The way I envision it is that each publisher would offer monthly or annual subscriptions to games. Basically you'd pay $60 for access to a game for a year -- and then I can see a publisher basically bringing in annual packages for their entire lineup at a cost savings. So it'd be $40/month for every EA Sports Title through the whole year.

This could indicate that you could see development cycles which are never finished per-se, as games are continually updated and added to throughout the year. Regardless, it's an interesting conversation which is all heresay up until the point the future of gaming is revealed in the new Sony and Microsoft offerings, likely next June (or the one after that) at E3.

Member Comments
# 21 JJT @ 08/03/11 06:05 PM
Quote:
Originally Posted by DaveDQ
I don't understand the clinging to hard copies of the game. Digital copies remove clutter, are easily accessible and last longer.

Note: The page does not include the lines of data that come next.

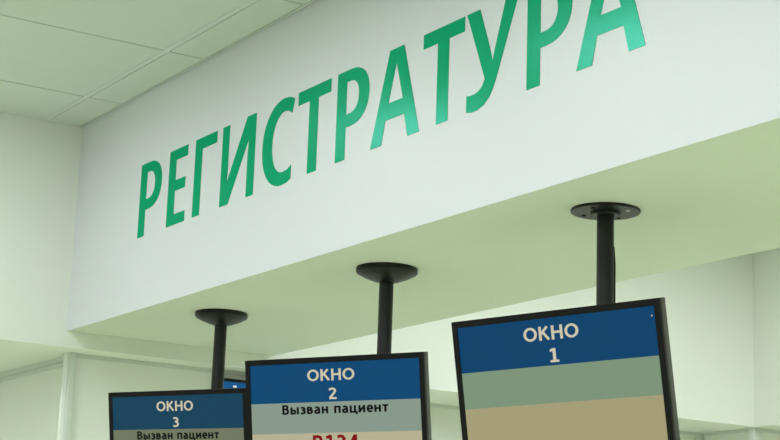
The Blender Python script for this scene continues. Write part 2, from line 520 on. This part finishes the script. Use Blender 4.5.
def hanging_monitor(px, py, pose, digit, message, number, dome, k, cols, label, mx=0.0, my=0.0):
    th, tilt, zt, Ln, s, ro = pose
    t = thing('hanging_monitor', label, 'monitor', (px, py, ZB), 'window displays hanging from the bulkhead')
    # --- mount on the underside
    bm = bmesh.new()
    if dome:
        add_lathe(bm, [(0, 0), (0.0805, 0), (0.0815, -0.002), (0.0815, -0.0125), (0.078, -0.0165), (0.060, -0.0260), (0.036, -0.0350), (0.024, -0.0385), (0, -0.0385)], 56)
        obj('ceiling_flange', bm, M_BLACK, t)
    else:
        add_lathe(bm, [(0, 0), (0.0765, 0), (0.0775, -0.0015), (0.0775, -0.0050), (0.0760, -0.0065), (0.034, -0.0065), (0.033, -0.0115), (0.031, -0.0130), (0, -0.0130)], 56)
        fl = obj('ceiling_flange', bm, M_BLACK, t)
        for a in (20, 110, 200, 290):
            bm = bmesh.new()
            c = Matrix.Translation((0.056 * math.cos(math.radians(a)), 0.056 * math.sin(math.radians(a)), -0.0065))
            add_lathe(bm, [(0, 0.001), (0.0052, 0.001), (0.0052, -0.0012), (0.0035, -0.0030), (0, -0.0034)], 16, c)
            obj('screw', bm, M_STEEL if a == 20 else M_CASE, fl)
    bm = bmesh.new()
    zb = zt - 0.200
    add_lathe(bm, [(0, 0), (0.0190, 0), (0.0190, zb), (0.0175, zb - 0.002), (0, zb - 0.002)], 36)
    obj('pole', bm, M_BLACK, t)
    # --- frames: e right, nh towards the viewer
    nh = Vector((math.sin(th), -math.cos(th), 0))
    e0 = Vector((math.cos(th), math.sin(th), 0))
    d0 = Vector((0, 0, -1)) * math.cos(tilt) - nh * math.sin(tilt)
    e = e0 * math.cos(ro) + d0 * math.sin(ro)
    dn = d0 * math.cos(ro) - e0 * math.sin(ro)
    up = -dn
    back = up.cross(e)
    top = nh * Ln + e * s
    top += Vector((mx, my, 0))        # the head sits off the pole's axis
    top.z = zt
    m = Matrix.Identity(4)          # local: x right, y back, z up; origin = top centre of the front
    for q in range(3):
        m[q][0], m[q][1], m[q][2], m[q][3] = e[q], back[q], up[q], top[q]
    h2 = WM / 2
    # --- casing: front bezel ring plus tapered back shell
    bm = bmesh.new()
    bz = 0.0146
    for lo, hi in (((-h2, 0, -bz), (h2, 0.012, 0)), ((-h2, 0, -HM), (h2, 0.012, -HM + bz + 0.004)),
                   ((-h2, 0, -HM + bz + 0.004), (-h2 + bz, 0.012, -bz)), ((h2 - bz, 0, -HM + bz + 0.004), (h2, 0.012, -bz))):
        add_box(bm, lo, hi)
    bmesh.ops.remove_doubles(bm, verts=bm.verts, dist=1e-5)
    bmesh.ops.transform(bm, matrix=m, verts=bm.verts)
    obj('bezel', bm, M_CASE, t)
    bm = bmesh.new()
    ring = []
    for y, ins in ((0.006, -0.0006), (0.022, -0.0006), (0.030, 0.005), (0.046, 0.060), (0.050, 0.068)):
        ring.append([bm.verts.new(m @ Vector(c)) for c in ((-h2 + ins, y, -ins), (h2 - ins, y, -ins), (h2 - ins, y, -HM + ins), (-h2 + ins, y, -HM + ins))])
    for A, B in zip(ring, ring[1:]):
        for q in range(4):
            bm.faces.new((A[q], A[(q + 1) % 4], B[(q + 1) % 4], B[q]))
    bm.faces.new(ring[0][::-1])
    bm.faces.new(ring[-1])
    obj('back_shell', bm, M_SIDE, t)
    # --- screen with its three bands
    mats = screen_mats(k, *cols)
    bm = bmesh.new()
    xi = h2 - bz
    bands = [(-bz, -0.1172, 0), (-0.1172, -0.1980, 1), (-0.1980, -HM + bz + 0.004, 2)]
    for a, b, mi in bands:
        vs = [bm.verts.new(m @ Vector(c)) for c in ((-xi, 0.0025, b), (xi, 0.0025, b), (xi, 0.0025, a), (-xi, 0.0025, a))]
        f = bm.faces.new(vs)
        f.material_index = mi
    bmesh.ops.remove_doubles(bm, verts=bm.verts, dist=1e-5)
    sc = obj('screen', bm, list(mats[:3]), t)

    def write(name, s, x0, x1, z0, z1, mt, bold):
        me = text_mesh(s, x0, x1, z0, z1, bold)
        me.transform(m @ Matrix(((1, 0, 0, 0), (0, 0, -1, 0.0021), (0, 1, 0, 0), (0, 0, 0, 1))))
        me.materials.append(mt)
        w = bpy.data.objects.new(name, me)
        C.objects.link(w)
        w.parent = sc
        return w
    write('heading', 'ОКНО', -0.0795, 0.0675, -0.0620, -0.0315, mats[3], 0.185)
    write('window_number', digit, -0.0150 if digit != '1' else -0.0135, 0.0100, -0.1108, -0.0805, mats[3], 0.185)
    if message:
        write('message', message, -0.1630, 0.1655, -0.1475, -0.1225, mats[4], 0.225)
    if number:
        write('ticket_number', number, -0.0690, 0.0725, -0.2460, -0.2035, mats[5], 0.21)
    # --- power light dot in the screen corner
    if digit == '1':
        bm = bmesh.new()
        add_lathe(bm, [(0, 0), (0.0016, 0), (0.0016, 0.0006), (0, 0.0006)], 12, m @ Matrix.Translation((0.2545, 0.0024, -0.0345)) @ Matrix.Rotation(math.radians(90), 4, 'X'))
        obj('status_dot', bm, mats[3], sc)
    # --- bracket between pole and monitor back
    bm = bmesh.new()
    add_box(bm, (s * -1 - 0.05 if False else -0.05, 0.049, -HM / 2 - 0.05), (0.05, 0.053, -HM / 2 + 0.05), mtx=m)
    pc = m @ Vector((0, 0.053, -HM / 2))
    q = Vector((0, 0, zb + 0.035))
    add_tube(bm, [pc, pc.lerp(q, 0.5), q], 0.011, 12)
    add_lathe(bm, [(0.0192, 0.035), (0.026, 0.033), (0.026, -0.033), (0.0192, -0.035)], 32, Matrix.Translation(q))
    obj('bracket', bm, M_BLACK, t)
    return t


m1 = hanging_monitor(2.5493, 0.2261, (0.2716, 0.1804, -0.2400, 0.1224, -0.0580, -0.0075), '1', None, None, False, 0.97,
                ((0.001, 0.053, 0.150), (0.205, 0.300, 0.195), (0.380, 0.345, 0.190)),
                'black framed hanging monitor showing ОКНО 1, nearest and largest of the row')
m2 = hanging_monitor(1.6568, 0.2212, (0.4613, 0.1513, -0.2393, 0.1166, -0.0904, 0.0022), '2', 'Вызван пациент', 'P134', True, 0.97,
                ((0.001, 0.064, 0.176), (0.250, 0.325, 0.265), (0.475, 0.445, 0.295)),
                'black framed hanging monitor showing ОКНО 2 with a red ticket number, between the other two', -0.0500, 0.0320)
m3 = hanging_monitor(0.7024, 0.2223, (0.4048, 0.1598, -0.2472, 0.1103, -0.0748, 0.0158), '3', 'Вызван пациент', None, True, 0.97,
                ((0.006, 0.054, 0.104), (0.165, 0.190, 0.120), (0.30, 0.28, 0.17)),
                'black framed hanging monitor showing ОКНО 3, farthest of the row towards the left wall', -0.0337, 0.0173)
# signal cable clipped to the right of the nearest pole
bm = bmesh.new()
pts = []
for k in range(13):
    z = -0.085 - k * 0.02
    out = 0.0195 + 0.0022 * min(1, k / 2)
    a = YAW
    pts.append((out * math.cos(a), out * math.sin(a) - 0.002, z))
pts.insert(0, (0.010 * math.cos(YAW), 0.010 * math.sin(YAW), -0.075))
add_tube(bm, pts, 0.0030, 10)
obj('cable', bm, M_CASE, m1)

# small display fixed to the partition behind the nearest-to-the-wall pole
t = thing('wall_monitor', 'small blue wall screen glimpsed behind the ОКНО 3 pole, on the left partition', 'monitor', (-0.12, 0.815, ZB - 0.160))
bm = bmesh.new()
add_box(bm, (0.006, -0.185, -0.150), (0.034, 0.185, 0.074), 0.004)
obj('bezel', bm, M_CASE, t)
bm = bmesh.new()
add_box(bm, (0.030, -0.176, -0.136), (0.0345, 0.176, 0.062))
sc = obj('screen', bm, mat('wall_screen_blue', (0.004, 0.004, 0.004), 0.35, 0.1, emit=(0.001, 0.095, 0.27), estr=0.9), t)
bm = bmesh.new()
add_box(bm, (0.0342, -0.133, 0.043), (0.0348, -0.119, 0.050))
obj('white_mark', bm, mat('wall_screen_white', (0.01, 0.01, 0.01), 0.3, 0.3, emit=(0.75, 0.80, 0.75), estr=0.9), sc)
bm = bmesh.new()
add_box(bm, (-0.002, -0.06, -0.10), (0.008, 0.06, 0.03))
obj('wall_plate', bm, M_BLACK, t)
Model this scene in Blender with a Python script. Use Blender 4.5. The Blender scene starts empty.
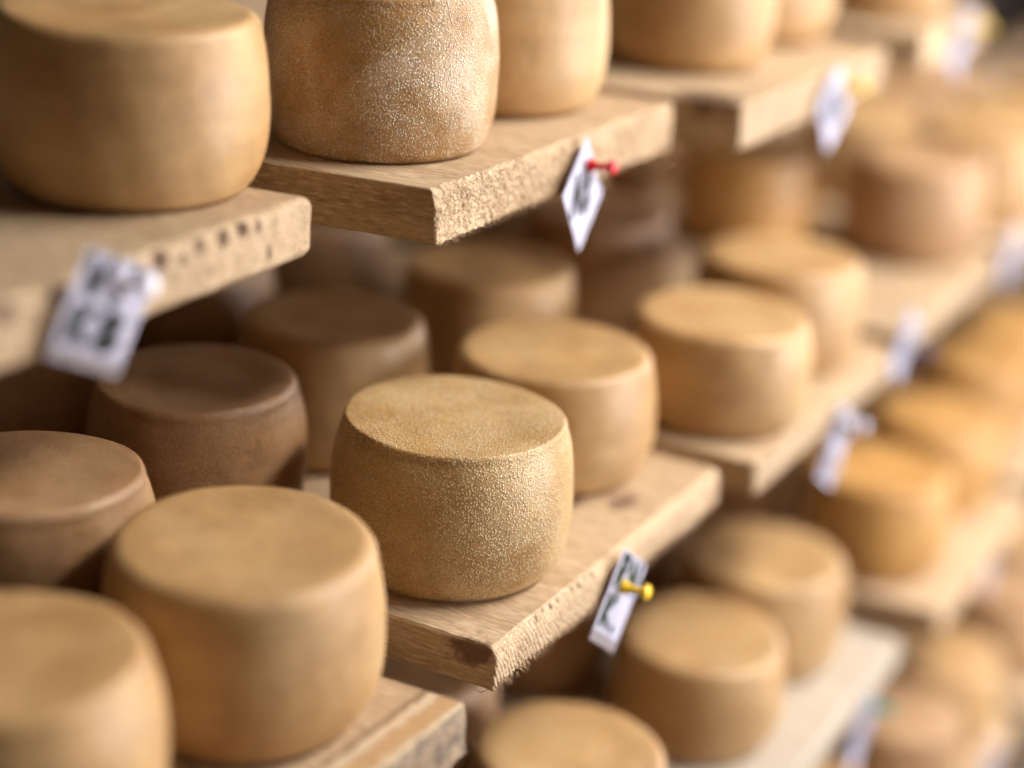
import bpy, bmesh, math, random
from mathutils import Vector, Matrix, noise
C = bpy.context.scene.collection
sc = bpy.context.scene
random.seed(7)
V = Vector

# ------------------------------------------------------------------ helpers
def link(name, me, mats, parent=None, loc=(0, 0, 0), smooth=True):
    o = bpy.data.objects.new(name, me)
    C.objects.link(o)
    for m in (mats if isinstance(mats, (list, tuple)) else [mats]):
        me.materials.append(m)
    o.location = loc
    if parent is not None:
        o.parent = parent
    if smooth:
        for p in me.polygons:
            p.use_smooth = True
    return o

def tag(o, label, cat, group=None):
    o['label'] = label
    o['category'] = cat
    if group:
        o['group'] = group
    return o

def mesh(name, verts, faces, mi=None):
    me = bpy.data.meshes.new(name)
    me.from_pydata([tuple(v) for v in verts], [], faces)
    if mi:
        for p, k in zip(me.polygons, mi):
            p.material_index = k
    me.update()
    return me

def box_bm(bm, x0, x1, y0, y1, z0, z1):
    vs = [bm.verts.new((x, y, z)) for x in (x0, x1) for y in (y0, y1) for z in (z0, z1)]
    for f in ((0, 1, 3, 2), (4, 6, 7, 5), (0, 4, 5, 1), (2, 3, 7, 6), (0, 2, 6, 4), (1, 5, 7, 3)):
        bm.faces.new([vs[i] for i in f])

def structure(name, x0, x1, y0, y1, z0, z1, m):
    bm = bmesh.new(); box_bm(bm, x0, x1, y0, y1, z0, z1)
    bmesh.ops.recalc_face_normals(bm, faces=bm.faces)
    me = bpy.data.meshes.new(name); bm.to_mesh(me); bm.free()
    o = link(name, me, m, smooth=False); o['kind'] = 'structure'
    return o

def lathe(name, prof, seg, fn=None):
    """prof: list of (r, z) from bottom centre to top centre"""
    vs, fs = [], []
    rings = []
    for r, z in prof:
        if r < 1e-6:
            rings.append([len(vs)]); vs.append(V((0, 0, z)))
        else:
            ring = []
            for k in range(seg):
                a = 2 * math.pi * k / seg
                ring.append(len(vs)); vs.append(V((r * math.cos(a), r * math.sin(a), z)))
            rings.append(ring)
    for A, B in zip(rings, rings[1:]):
        for k in range(seg):
            k2 = (k + 1) % seg
            if len(A) == 1 and len(B) > 1:
                fs.append((A[0], B[k2], B[k]))
            elif len(B) == 1 and len(A) > 1:
                fs.append((A[k], A[k2], B[0]))
            elif len(A) > 1:
                fs.append((A[k], A[k2], B[k2], B[k]))
    if fn:
        vs = [fn(v) for v in vs]
    return mesh(name, vs, fs)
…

My concern is that they will charge extra based on the process's efficiency. I can see EA touting it as innovative, so we have to pay a little extra for it.
A hard copy I can take to the store and trade in to take some $ off the next title I buy. Can't do that with digital.
 
# 22 spit_bubble @ 08/08/11 03:47 PM
They need to make it a better deal than the disc version if it's going to succeed. There has to be some attraction to it, and probably the best way to attract customers at this point is with lower prices. I don't really see it working well any other way.
 
# 23 13whitebread @ 08/18/11 03:03 PM
This would then drive the competitive market once again for instance. Xbox 360 you have to pay for their online mode for a gold account on a PS3 you don't have to pay anything. I guess there will always be someone who is for the consumer and to pay them enough money instead of like EA sports who wants to make all the money. 2K sports for instance made there football game equal to the madden version arguably. They reduced there price to 20.00 dollars. That forced EA to spend more money to lock up the licensing rights. But on the consumer side it will come a day when our wallets speak for themselves. Video games are not for the Rich only.